Thursday, 12 August 2010

Operation Albernus Albernus

The holiday break at Anchor Meadow may not have been particularly successful in terms of sheer quantities of challenge points gained, in fact it was an unmitigated disaster to be frank, with nuls points gained whatsoever out of the many feasible and possible points on offer, but it was the greatest fun in the trying, and that is what really matters with fishing, surely?

Well no, let's be even franker than frank here and admit that fishing is actually all about winning something, even if that something is a mere confection invented as an excuse for getting nothing...

This is precisely why anglers have been so very resourceful down the years in the creation of various bets and sidebets, with others and themselves, have more or less led the world in long, tall and wide stories for centuries, are expert liers who convince even themselves of the validity of their outrageous claims and who have given civilisation the most perfect excuse of all time in the 'one that got away' story, probably the greatest get-out clause for failure ever invented in any sport. They say that every angler becomes a philosopher, in time. With such a well stocked box of obfuscation tools at his disposal, is it any wonder?

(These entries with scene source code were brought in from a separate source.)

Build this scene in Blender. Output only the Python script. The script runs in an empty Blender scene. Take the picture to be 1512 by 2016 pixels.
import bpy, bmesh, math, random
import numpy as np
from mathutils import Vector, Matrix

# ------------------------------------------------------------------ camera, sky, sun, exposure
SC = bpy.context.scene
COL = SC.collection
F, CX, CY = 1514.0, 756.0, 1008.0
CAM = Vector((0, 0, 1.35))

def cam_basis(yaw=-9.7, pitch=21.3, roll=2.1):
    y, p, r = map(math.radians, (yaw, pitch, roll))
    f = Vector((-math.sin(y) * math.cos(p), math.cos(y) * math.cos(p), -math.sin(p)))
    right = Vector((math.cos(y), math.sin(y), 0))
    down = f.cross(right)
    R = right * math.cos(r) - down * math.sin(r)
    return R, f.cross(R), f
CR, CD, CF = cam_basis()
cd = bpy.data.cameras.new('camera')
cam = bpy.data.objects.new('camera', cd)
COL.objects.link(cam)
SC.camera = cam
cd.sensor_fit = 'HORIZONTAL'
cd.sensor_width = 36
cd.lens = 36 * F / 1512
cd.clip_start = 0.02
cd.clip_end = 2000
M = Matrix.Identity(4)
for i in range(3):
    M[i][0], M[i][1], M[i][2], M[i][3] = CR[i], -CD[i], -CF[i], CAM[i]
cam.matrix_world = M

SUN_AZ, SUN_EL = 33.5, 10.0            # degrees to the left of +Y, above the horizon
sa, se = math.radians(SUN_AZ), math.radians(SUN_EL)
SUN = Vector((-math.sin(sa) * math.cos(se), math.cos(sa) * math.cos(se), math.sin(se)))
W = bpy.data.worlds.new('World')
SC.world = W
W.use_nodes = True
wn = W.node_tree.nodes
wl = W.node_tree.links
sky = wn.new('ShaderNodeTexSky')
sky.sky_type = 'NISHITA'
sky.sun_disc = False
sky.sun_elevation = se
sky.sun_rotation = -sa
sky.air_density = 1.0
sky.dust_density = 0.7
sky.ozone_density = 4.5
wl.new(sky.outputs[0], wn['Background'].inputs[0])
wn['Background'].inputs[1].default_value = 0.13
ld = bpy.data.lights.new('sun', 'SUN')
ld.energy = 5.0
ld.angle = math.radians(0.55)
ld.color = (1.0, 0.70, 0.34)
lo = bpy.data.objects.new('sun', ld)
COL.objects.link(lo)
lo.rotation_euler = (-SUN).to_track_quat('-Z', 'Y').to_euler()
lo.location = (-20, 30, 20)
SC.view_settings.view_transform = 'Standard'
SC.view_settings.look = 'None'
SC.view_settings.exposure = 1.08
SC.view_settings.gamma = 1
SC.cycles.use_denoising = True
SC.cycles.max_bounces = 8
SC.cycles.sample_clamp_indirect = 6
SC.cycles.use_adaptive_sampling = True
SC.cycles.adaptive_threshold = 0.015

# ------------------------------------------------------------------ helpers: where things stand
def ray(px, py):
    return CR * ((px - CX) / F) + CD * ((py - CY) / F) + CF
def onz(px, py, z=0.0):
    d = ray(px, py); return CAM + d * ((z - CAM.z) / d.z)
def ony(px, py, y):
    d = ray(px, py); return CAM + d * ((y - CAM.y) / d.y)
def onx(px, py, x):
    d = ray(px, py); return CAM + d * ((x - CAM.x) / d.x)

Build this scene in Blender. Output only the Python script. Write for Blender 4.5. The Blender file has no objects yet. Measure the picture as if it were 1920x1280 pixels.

Along the same lines, a comment from a fellow failure down at Anchor Meadow on the last morning tripped my synapses. He mentioned that he'd hooked into and lost an unstoppable steam train of a fish in the very same swim where I had been when I'd had the same experience. I always have thought that the strictly contained short stretch of water between the two weirs holds a truly shocking barbel. Of course, us both being anglers and therefore without a ceiling to our imaginative capacities, this merely confirmed what our respective 'one that got away' stories suggested - that we'd both lost the same record breaking fish...

Lucy's Mill weir pool, Stratford upon Avon

An A - Z of Bleak fishing
a. Judy has business in Stratford.
b. I can snatch a few short hours fishing the town waters
c. Research confirms the presence of bleak
d. I have maggots
e. I can fish on a day ticket
f. I have money enough
g. I have the energy...
h. ...and the determination to succeed
i. the stretch below Lucy's Weir will be less infested with tourists than opposite the theatre
j. There may be other anglers...
k. ...I will kill them that bar my way, and use their flesh for bait
l. I arrive
m. I cast out
n. I catch a dace
o. I catch a perch
p. I catch a bleak
q. It's very small
r. need loads of them
s. they are not so easy as I'd been led to believe, catch one every ten minutes or so...
t. I work hard
u. and harder
v. An hour passes
w. I don't have enough
x. two hours gone
y. had enough, pull the net

I put the eleven fish in a carrier bag and hang it on the pre-zeroed scales...

z. Point in the bag. Five ounces, phew...!

Judy arrives from town with a picnic and a bottle of red. Transpires that tomorrow she has more business in town and therefore I have the luxury of a yet another day's fishing. The fella one swim down has had a couple of good bream and a stack of unwanted perch whilst I've been grinding out my bleak point, on ledgered double red maggot.

I think, a bream point might be in order then...

1 comment:

  1. Ola Jeff, Nice work on the bleak.

    I'm really enjoying your daily updates this week.

    Use fishmeal for the bream!

    And if you don't have any buy some of the cheap 'three tins for a quid sardines in oil' from Lidl, grind them up and put them in your crumb.

    Pete and I spoke to a bloke who had a shed load last year fishing a feeder across to the flats into the 'sluice hole' to the left of the big wier.

    They really switch on as the light fades so if you could persuade Julie to stay into the evening you could bag up.

    Good luck.

    I can't wait to get back to catching something without so many bloody spikes!